When I was recently polled about my satisfaction by Hover I responded with great in many ways, and poor in this one. Below is the response I eventually received, which doesn’t seem like they understood the problem at all. Further, to me this reads as “we don’t plan on doing anything about this and unless others detect and complain about this we don’t plan on fixing it”. Frankly, although I might understand that from a business perspective I cannot admire it from a quality perspective. How hard would it be to have a simple UI, yet allow one small number to be controlled (say in some advanced settings area?) I want the DNS provider I am paying to be the expert in DNS and convince me they strive for the best solution, not solely the simplest.

I hope that whoever reads/writes @Hover has a better answer again, otherwise I am back to looking for another DNS provider.

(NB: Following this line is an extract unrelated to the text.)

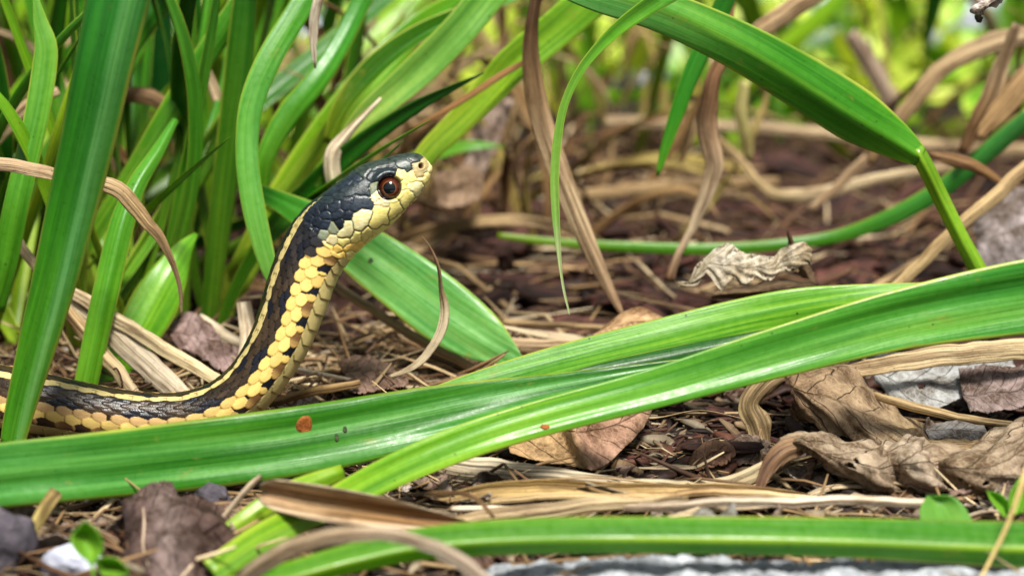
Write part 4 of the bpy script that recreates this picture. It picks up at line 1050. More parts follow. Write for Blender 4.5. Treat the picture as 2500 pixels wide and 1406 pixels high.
straw('pale straw bent like a V behind the arching leaf', [(1740, 330, 15, 22), (1800, 385, 15, 24), (1860, 450, 14.5, 26), (1925, 480, 14, 30), (2040, 462, 14, 30), (2220, 422, 14, 28), (2400, 400, 14, 22)], seg((.34, .26, .15), (.40, .33, .20), (.56, .50, .38), (.52, .46, .34), (.42, .34, .22)))
straw('straw leaning across the mulch under the arching leaf', [(1975, 510, 13, 16), (2040, 460, 13, 26), (2120, 385, 13, 24)], (.40, .31, .22))
straw('long tan stalk rising to the right edge behind the leaf stalk', [(2150, 735, 4.6, 26), (2250, 640, 4.8, 30), (2350, 545, 5.0, 32), (2450, 460, 5.2, 34), (2600, 330, 5.5, 40)], seg((.40, .32, .18), (.46, .37, .22), (.42, .32, .20)), fold=.8, thick=.1)
straw('pale brown blade curving over from the upper right edge', [(2120, 400, 12, 20), (2190, 300, 12, 32), (2280, 190, 12, 44), (2380, 120, 12, 50), (2540, 80, 12, 46)], seg((.26, .18, .10), (.40, .31, .20), (.46, .38, .27)))
straw('greyish dry blade twisting down at the right edge', [(2480, 60, 9, 22), (2455, 140, 9, 34), (2420, 230, 9, 46), (2385, 300, 9, 44), (2350, 370, 9, 22)], seg((.40, .33, .25), (.42, .34, .24), (.30, .20, .11), (.16, .09, .04)))
straw('orange brown dry blade fanning at the right edge', [(2390, 340, 8, 18), (2440, 270, 8, 50), (2510, 190, 8, 66), (2600, 90, 8, 60)], seg((.40, .28, .15), (.42, .30, .17), (.44, .34, .22)))
straw('rusty dry blade lying behind the leaf stalk', [(2270, 375, 6, 16), (2340, 395, 6, 34), (2420, 430, 6, 22), (2470, 460, 6, 6)], (.22, .13, .06))
straw('greyish pink dry blade blurred in the upper right', [(2075, 80, 24, 36), (2120, 150, 24, 46), (2160, 220, 24, 44), (2195, 290, 24, 14)], (.42, .36, .33))
straw('tan dry blade slanting behind the arching leaf top', [(1800, 120, 10, 22), (1860, 70, 10, 46), (1940, 20, 10, 52), (2040, -50, 10, 50)], (.46, .36, .24))
straw('white dry strip hanging at the top above the snake', [(790, -50, 3.5, 22), (768, 40, 3.5, 24), (764, 100, 3.5, 18), (770, 168, 3.5, 5)], seg((.62, .62, .58), (.70, .70, .68)))
straw('thin pale straw upright at the bright leaf', [(566, -60, 8.5, 11), (560, 120, 8.5, 12), (562, 300, 8.5, 13)], (.46, .40, .28))
straw('tan straw leaning left of the smooth light leaf', [(505, 160, 8, 20), (530, 240, 7.6, 26), (560, 330, 7.2, 26), (580, 400, 7, 12)], (.48, .40, .29))
straw('brown dry leaf curled into a hook in the left clump', [(270, 245, 8, 36), (320, 232, 8, 42), (375, 240, 8, 40), (405, 275, 8, 36), (395, 330, 8, 36), (380, 380, 8, 30), (340, 410, 8, 34), (300, 428, 8, 20)], seg((.20, .13, .07), (.38, .26, .16), (.34, .22, .13), (.46, .37, .28), (.44, .35, .28)))
straw('pale straw arching at the left edge', [(-30, 370, 5, 26), (20, 310, 5, 34), (75, 255, 5, 30), (140, 220, 5, 20)], (.50, .42, .30))
straw('pale tan blade blurred behind the top of the clump', [(890, 80, 16, 24), (915, 20, 16, 40), (945, -60, 16, 44)], (.52, .44, .32))
straw('light dry blade upright behind the arching leaf', [(1818, 200, 14, 26), (1812, 280, 14, 34), (1822, 350, 14, 30), (1830, 395, 14, 18)], (.38, .38, .17))
straw('fallen straw on the left behind the tall wide leaf', [(20, 540, 3.2, 20), (60, 610, 3.0, 26), (110, 680, 2.8, 24), (160, 745, 2.6, 18)], (.44, .38, .27))
# ---------------------------------------------------------------- dry leaves as bent sheets
def cm2(grid, m, n):
    """grid (a,b,3) of points -> (m,n,3) smooth surface"""
    g0 = np.array(grid, float)
    def along(arr, k):
        a = arr.shape[0]
        p = np.concatenate([2 * arr[:1] - arr[1:2], arr, 2 * arr[-1:] - arr[-2:-1]])
        t = np.linspace(0, a - 1 - 1e-6, k); i = t.astype(int); f = (t - i)
        f = f.reshape((-1,) + (1,) * (arr.ndim - 1))
        A, B, C, D = p[i], p[i + 1], p[i + 2], p[i + 3]
        return 0.5 * ((2 * B) + (-A + C) * f + (2 * A - 5 * B + 4 * C - D) * f ** 2 + (-A + 3 * B - 3 * C + D) * f ** 3)
    q = along(g0, m)
    return along(q.transpose(1, 0, 2), n).transpose(1, 0, 2)

def sheet_obj(name, surf, cols, mat, rag=0.05, crumple=0.05, freq=1.6, holes=(), seed=0, thick=0.018, origin=None, mid=0.5, pleat=0.0, npleat=7.0):
    m, n = surf.shape[:2]
    dv = np.gradient(surf, axis=0); du = np.gradient(surf, axis=1)
    Nn = norm(np.cross(dv, du) + 1e-12)
    Nn = np.nan_to_num(Nn)
    b = np.linspace(0, 1, m)[:, None] * np.ones((1, n)); a = np.ones((m, 1)) * (np.linspace(0, 1, n)[None] - mid) * 2
    so = seed * 7.3
    d = np.array([[mnoise.noise(Vector(surf[i, j] * freq) + Vector((so, 0, 0))) + .45 * mnoise.noise(Vector(surf[i, j] * freq * 2.7) + Vector((0, so, 0))) + .2 * mnoise.noise(Vector(surf[i, j] * freq * 7) + Vector((0, so, 0))) for j in range(n)] for i in range(m)])
    surf = surf + Nn * (d * crumple + pleat * np.sin((b * npleat - np.abs(a) * 1.7) * 2 * np.pi) * np.clip(np.abs(a) * 2, 0, 1))[:, :, None]
    # torn, toothed rims: move the rim rows inwards by noise
    s = np.arange(m)
    for jj, kk in ((0, 1), (n - 1, n - 2)):
        r_ = rag * (np.abs(wob(s * 1.0, seed + jj, .9)) + .5 * np.abs(wob(s * 1.0, seed + 3 + jj, 2.4)))
        inward = norm(surf[:, n // 2] - surf[:, jj])
        surf[:, jj] += inward * r_[:, None]; surf[:, kk] += inward * (r_ * .6)[:, None]
    V = surf.reshape(-1, 3); NV = Nn.reshape(-1, 3)
    i = np.arange(m - 1)[:, None] * n; j = np.arange(n - 1)[None]
    F = np.stack([i + j, i + j + 1, i + n + j + 1, i + n + j], -1).reshape(-1, 4)
    bb = b.reshape(-1); aa = a.reshape(-1)
    if holes:
        fb = bb[F].mean(1); fa = aa[F].mean(1)
        keep = np.ones(len(F), bool)
        for (ha, hb, ra, rb) in holes:
            keep &= ((fa - ha) / ra) ** 2 + ((fb - hb) / rb) ** 2 > 1 + .3 * np.sin(fa * 40) + .3 * np.sin(fb * 50)
        F = F[keep]
    # closed shell: second sheet a little behind, rims joined
    nV = len(V)
    V2 = np.vstack([V, V - NV * thick])
    Fb = F[:, ::-1] + nV
    E = {}
    for f in F:
        for k in range(4):
            e = (int(f[k]), int(f[(k + 1) % 4])); E[e] = 1
    rim = [(e[1], e[0], e[0] + nV, e[1] + nV) for e in E if (e[1], e[0]) not in E]
    F2 = np.vstack([F, Fb, np.array(rim)])
    cc = ramp(cols, bb) if not callable(cols) else cols(aa, bb)
    cc2 = np.vstack([cc, cc * .8])
    st = np.stack([aa, bb, 0 * aa], 1); st2 = np.vstack([st, st])
    o = mesh_obj(name, V2, F2, mat, origin if origin is not None else V.mean(0), None, {'Col': ('FLOAT_COLOR', cc2), 'st': ('FLOAT_VECTOR', st2)})
    return o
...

Thanks for taking the time to provide your feedback in our recent survey.I’ve added your request for customized TTLs to our feature request backlog. I’m not able to give you an ETA or a firm answer as to whether or not we’ll be adding this feature. We find that many ISPs and DNS systems ignore the TTL and still fetch updates according to their own schedules. Even in cases where a domain owner sets all TTLs to the absolute minimum, the rest of the Internet doesn’t necessarily update their cache as frequently as indicted by the TTLs in the SOA record.In my experience, I’ve found that the only way to make absolutely sure there is no downtime when changing a domain’s name servers is to ensure the domain name’s zone file exists on both the old and new authoritative name servers for up to 72 hours.I realize that there are still cases where lowering the TTL is advantageous and this would give you more power and control over your DNS. If we continue to get more demand for this feature then we’ll be pushing it as a higher priority update.Don’t hesitate to reply if you have any other feedback that you’d like to share.